§ Given instruction: Return the first line, the line containing "117.3), (0, 0, t))", and every line between them, exactly as they stand.

-=-=-

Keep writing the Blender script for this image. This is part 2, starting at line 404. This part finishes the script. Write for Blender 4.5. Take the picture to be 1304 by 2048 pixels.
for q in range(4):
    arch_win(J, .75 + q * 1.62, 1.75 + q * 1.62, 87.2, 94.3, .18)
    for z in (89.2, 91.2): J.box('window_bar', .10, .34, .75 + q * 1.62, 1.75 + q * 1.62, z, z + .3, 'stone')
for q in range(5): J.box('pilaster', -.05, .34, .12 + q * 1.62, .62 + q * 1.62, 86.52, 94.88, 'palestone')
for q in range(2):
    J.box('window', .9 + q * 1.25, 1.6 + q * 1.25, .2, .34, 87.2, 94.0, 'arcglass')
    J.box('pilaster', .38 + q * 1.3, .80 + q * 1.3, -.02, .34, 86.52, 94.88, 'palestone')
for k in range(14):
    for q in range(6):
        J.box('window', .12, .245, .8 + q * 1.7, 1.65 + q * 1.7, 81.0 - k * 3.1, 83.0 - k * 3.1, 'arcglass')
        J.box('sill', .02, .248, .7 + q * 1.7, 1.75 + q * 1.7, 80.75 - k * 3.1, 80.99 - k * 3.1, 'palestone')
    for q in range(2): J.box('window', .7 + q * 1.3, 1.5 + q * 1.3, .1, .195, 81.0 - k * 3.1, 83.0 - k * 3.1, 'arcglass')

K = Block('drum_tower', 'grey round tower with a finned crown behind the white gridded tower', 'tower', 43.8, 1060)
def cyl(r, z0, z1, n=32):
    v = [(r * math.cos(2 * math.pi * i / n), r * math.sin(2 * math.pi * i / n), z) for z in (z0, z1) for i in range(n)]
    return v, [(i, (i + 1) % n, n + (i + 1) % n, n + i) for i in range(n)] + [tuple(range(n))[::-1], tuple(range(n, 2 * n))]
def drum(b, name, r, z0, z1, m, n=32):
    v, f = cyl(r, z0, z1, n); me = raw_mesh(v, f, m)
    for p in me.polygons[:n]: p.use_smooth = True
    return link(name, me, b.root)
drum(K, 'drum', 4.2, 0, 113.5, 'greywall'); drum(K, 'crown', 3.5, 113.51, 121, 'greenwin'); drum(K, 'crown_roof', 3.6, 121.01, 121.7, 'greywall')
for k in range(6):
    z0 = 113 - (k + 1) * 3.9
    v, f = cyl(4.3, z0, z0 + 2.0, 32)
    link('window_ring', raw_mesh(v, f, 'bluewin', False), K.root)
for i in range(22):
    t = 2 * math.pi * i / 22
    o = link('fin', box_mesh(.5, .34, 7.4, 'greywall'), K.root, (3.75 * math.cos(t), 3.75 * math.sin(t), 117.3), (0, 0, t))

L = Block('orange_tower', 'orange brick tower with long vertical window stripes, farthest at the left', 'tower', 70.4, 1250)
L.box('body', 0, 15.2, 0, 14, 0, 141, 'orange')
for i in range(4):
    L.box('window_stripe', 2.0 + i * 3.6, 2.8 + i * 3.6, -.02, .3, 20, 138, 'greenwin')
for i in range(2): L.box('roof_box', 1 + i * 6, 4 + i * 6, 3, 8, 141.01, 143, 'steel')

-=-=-

§ Solution:
Keep writing the Blender script for this image. This is part 2, starting at line 404. This part finishes the script. Write for Blender 4.5. Take the picture to be 1304 by 2048 pixels.
for q in range(4):
    arch_win(J, .75 + q * 1.62, 1.75 + q * 1.62, 87.2, 94.3, .18)
    for z in (89.2, 91.2): J.box('window_bar', .10, .34, .75 + q * 1.62, 1.75 + q * 1.62, z, z + .3, 'stone')
for q in range(5): J.box('pilaster', -.05, .34, .12 + q * 1.62, .62 + q * 1.62, 86.52, 94.88, 'palestone')
for q in range(2):
    J.box('window', .9 + q * 1.25, 1.6 + q * 1.25, .2, .34, 87.2, 94.0, 'arcglass')
    J.box('pilaster', .38 + q * 1.3, .80 + q * 1.3, -.02, .34, 86.52, 94.88, 'palestone')
for k in range(14):
    for q in range(6):
        J.box('window', .12, .245, .8 + q * 1.7, 1.65 + q * 1.7, 81.0 - k * 3.1, 83.0 - k * 3.1, 'arcglass')
        J.box('sill', .02, .248, .7 + q * 1.7, 1.75 + q * 1.7, 80.75 - k * 3.1, 80.99 - k * 3.1, 'palestone')
    for q in range(2): J.box('window', .7 + q * 1.3, 1.5 + q * 1.3, .1, .195, 81.0 - k * 3.1, 83.0 - k * 3.1, 'arcglass')

K = Block('drum_tower', 'grey round tower with a finned crown behind the white gridded tower', 'tower', 43.8, 1060)
def cyl(r, z0, z1, n=32):
    v = [(r * math.cos(2 * math.pi * i / n), r * math.sin(2 * math.pi * i / n), z) for z in (z0, z1) for i in range(n)]
    return v, [(i, (i + 1) % n, n + (i + 1) % n, n + i) for i in range(n)] + [tuple(range(n))[::-1], tuple(range(n, 2 * n))]
def drum(b, name, r, z0, z1, m, n=32):
    v, f = cyl(r, z0, z1, n); me = raw_mesh(v, f, m)
    for p in me.polygons[:n]: p.use_smooth = True
    return link(name, me, b.root)
drum(K, 'drum', 4.2, 0, 113.5, 'greywall'); drum(K, 'crown', 3.5, 113.51, 121, 'greenwin'); drum(K, 'crown_roof', 3.6, 121.01, 121.7, 'greywall')
for k in range(6):
    z0 = 113 - (k + 1) * 3.9
    v, f = cyl(4.3, z0, z0 + 2.0, 32)
    link('window_ring', raw_mesh(v, f, 'bluewin', False), K.root)
for i in range(22):
    t = 2 * math.pi * i / 22
    o = link('fin', box_mesh(.5, .34, 7.4, 'greywall'), K.root, (3.75 * math.cos(t), 3.75 * math.sin(t), 117.3), (0, 0, t))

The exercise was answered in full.